- [INFORMATION SUPPLIED]
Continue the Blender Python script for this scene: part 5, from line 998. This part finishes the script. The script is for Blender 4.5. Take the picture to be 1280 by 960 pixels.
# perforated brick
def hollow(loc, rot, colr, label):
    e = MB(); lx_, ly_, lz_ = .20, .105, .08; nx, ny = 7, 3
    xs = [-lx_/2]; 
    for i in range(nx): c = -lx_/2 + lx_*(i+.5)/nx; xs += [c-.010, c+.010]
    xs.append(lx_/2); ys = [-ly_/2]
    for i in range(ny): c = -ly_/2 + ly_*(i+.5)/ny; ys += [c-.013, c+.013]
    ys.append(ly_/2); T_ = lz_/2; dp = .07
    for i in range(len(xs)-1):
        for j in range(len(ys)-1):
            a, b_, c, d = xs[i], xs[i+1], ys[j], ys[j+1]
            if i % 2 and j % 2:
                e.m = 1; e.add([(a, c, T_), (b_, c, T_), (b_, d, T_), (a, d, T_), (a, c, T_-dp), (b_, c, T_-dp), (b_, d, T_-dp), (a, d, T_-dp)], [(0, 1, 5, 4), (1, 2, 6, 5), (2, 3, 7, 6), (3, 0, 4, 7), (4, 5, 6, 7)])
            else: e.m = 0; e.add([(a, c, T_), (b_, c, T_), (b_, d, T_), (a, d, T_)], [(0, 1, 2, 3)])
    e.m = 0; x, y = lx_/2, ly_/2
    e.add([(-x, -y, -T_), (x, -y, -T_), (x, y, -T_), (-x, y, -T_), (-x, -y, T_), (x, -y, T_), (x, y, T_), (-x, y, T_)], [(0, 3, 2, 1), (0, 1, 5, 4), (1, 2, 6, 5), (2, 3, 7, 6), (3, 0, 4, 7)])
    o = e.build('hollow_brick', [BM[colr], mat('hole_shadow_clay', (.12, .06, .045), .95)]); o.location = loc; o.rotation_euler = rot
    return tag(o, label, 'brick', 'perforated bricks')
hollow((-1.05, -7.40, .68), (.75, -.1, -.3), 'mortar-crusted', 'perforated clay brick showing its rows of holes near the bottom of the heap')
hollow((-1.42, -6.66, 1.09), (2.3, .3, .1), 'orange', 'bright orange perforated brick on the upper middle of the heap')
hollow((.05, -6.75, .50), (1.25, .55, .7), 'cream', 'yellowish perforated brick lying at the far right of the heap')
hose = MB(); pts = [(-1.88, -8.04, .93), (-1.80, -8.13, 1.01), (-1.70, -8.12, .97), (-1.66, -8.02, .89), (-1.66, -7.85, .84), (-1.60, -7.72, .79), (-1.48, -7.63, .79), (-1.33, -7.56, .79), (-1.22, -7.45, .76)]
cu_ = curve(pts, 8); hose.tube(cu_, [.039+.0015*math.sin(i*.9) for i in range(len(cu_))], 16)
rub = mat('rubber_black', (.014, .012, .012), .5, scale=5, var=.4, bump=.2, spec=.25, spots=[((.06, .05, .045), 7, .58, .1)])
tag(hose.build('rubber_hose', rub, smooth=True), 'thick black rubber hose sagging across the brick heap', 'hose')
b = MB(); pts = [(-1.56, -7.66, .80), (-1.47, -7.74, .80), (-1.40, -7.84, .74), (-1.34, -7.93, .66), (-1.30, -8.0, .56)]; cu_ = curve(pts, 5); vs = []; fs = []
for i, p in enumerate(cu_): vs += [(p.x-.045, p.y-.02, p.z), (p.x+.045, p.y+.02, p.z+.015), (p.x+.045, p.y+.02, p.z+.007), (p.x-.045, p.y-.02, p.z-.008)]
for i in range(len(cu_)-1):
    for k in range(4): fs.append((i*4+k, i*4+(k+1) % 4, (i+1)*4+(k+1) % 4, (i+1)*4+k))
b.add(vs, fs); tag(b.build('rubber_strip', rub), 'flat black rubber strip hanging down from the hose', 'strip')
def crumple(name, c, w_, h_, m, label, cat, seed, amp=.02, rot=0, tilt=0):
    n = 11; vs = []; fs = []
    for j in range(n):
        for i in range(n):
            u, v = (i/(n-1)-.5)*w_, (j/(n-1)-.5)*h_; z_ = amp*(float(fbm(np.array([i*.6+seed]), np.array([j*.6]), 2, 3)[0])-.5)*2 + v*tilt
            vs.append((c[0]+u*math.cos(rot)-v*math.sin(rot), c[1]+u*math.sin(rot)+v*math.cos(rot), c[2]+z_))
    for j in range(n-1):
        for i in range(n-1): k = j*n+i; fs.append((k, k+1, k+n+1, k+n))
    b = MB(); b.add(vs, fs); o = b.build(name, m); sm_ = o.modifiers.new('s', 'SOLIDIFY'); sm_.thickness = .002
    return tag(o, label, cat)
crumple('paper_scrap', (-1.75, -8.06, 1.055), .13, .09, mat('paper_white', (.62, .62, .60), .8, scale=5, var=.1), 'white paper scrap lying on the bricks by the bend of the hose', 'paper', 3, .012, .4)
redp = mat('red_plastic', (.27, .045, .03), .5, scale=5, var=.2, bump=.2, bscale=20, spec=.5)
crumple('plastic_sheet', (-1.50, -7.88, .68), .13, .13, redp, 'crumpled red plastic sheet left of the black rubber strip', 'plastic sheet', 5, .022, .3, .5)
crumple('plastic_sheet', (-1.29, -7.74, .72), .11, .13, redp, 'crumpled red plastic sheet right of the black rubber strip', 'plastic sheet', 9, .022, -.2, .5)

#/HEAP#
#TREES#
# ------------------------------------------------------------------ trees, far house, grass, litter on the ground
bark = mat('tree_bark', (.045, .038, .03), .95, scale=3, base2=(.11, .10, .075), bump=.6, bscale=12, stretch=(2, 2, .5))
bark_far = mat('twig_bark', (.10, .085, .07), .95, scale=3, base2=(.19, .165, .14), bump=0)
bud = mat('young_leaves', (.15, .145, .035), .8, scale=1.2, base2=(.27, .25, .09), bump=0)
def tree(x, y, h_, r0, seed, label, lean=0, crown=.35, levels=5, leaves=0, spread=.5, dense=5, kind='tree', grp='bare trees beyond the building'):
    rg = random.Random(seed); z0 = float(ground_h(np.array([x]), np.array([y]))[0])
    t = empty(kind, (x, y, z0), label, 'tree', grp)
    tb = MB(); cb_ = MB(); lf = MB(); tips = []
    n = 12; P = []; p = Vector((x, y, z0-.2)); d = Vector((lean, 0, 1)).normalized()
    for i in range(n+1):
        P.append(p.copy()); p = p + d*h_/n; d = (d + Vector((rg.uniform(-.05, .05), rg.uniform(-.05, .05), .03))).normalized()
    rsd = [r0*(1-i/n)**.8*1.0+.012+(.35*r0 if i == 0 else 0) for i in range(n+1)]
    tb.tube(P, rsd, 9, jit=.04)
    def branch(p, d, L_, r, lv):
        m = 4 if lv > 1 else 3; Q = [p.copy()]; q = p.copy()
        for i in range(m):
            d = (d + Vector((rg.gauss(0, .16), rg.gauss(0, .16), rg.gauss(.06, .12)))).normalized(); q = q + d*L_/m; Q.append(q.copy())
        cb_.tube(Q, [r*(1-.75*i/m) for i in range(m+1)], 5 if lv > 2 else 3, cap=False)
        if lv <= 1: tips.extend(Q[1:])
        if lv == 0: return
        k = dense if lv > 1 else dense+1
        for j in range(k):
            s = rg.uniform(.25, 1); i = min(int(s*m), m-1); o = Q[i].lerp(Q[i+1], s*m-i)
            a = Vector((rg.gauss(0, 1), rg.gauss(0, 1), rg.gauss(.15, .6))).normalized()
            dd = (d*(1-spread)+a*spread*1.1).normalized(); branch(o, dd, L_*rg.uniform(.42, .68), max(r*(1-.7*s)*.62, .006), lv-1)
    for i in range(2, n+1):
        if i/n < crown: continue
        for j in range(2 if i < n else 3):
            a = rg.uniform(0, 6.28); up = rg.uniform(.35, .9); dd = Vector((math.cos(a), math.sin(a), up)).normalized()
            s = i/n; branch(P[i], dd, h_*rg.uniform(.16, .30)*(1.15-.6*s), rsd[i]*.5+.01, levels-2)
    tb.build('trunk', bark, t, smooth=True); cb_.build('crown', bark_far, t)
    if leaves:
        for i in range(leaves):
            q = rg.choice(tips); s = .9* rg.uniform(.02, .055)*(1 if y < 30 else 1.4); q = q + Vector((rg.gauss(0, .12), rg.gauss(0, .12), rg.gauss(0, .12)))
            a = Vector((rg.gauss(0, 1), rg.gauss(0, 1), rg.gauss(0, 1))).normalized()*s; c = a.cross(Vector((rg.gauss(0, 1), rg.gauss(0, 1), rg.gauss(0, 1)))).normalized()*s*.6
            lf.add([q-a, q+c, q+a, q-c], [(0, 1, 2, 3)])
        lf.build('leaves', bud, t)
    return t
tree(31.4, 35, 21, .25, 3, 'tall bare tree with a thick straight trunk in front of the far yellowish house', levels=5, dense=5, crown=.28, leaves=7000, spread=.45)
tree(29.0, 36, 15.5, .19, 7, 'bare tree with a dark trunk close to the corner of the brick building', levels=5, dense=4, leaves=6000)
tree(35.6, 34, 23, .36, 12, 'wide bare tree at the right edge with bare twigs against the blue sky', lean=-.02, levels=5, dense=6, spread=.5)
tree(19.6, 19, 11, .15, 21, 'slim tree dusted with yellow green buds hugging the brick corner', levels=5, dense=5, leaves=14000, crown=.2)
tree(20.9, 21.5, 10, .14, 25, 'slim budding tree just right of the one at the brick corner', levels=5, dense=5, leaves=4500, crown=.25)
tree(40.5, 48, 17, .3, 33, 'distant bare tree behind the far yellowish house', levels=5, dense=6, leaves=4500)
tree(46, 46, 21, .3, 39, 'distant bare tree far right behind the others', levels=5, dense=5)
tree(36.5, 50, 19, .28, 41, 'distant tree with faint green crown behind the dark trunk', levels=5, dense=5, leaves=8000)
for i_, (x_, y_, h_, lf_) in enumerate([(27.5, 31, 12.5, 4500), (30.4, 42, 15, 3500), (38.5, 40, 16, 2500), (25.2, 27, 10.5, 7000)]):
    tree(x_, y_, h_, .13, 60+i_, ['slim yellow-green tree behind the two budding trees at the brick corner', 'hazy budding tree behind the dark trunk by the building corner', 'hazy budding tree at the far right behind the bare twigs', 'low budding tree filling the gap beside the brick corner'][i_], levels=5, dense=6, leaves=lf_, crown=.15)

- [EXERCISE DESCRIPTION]
Look through the material and copy each line that has "from".

- [COMPLETED TASK]
Continue the Blender Python script for this scene: part 5, from line 998. This part finishes the script. The script is for Blender 4.5. Take the picture to be 1280 by 960 pixels.
b.add(vs, fs); tag(b.build('rubber_strip', rub), 'flat black rubber strip hanging down from the hose', 'strip')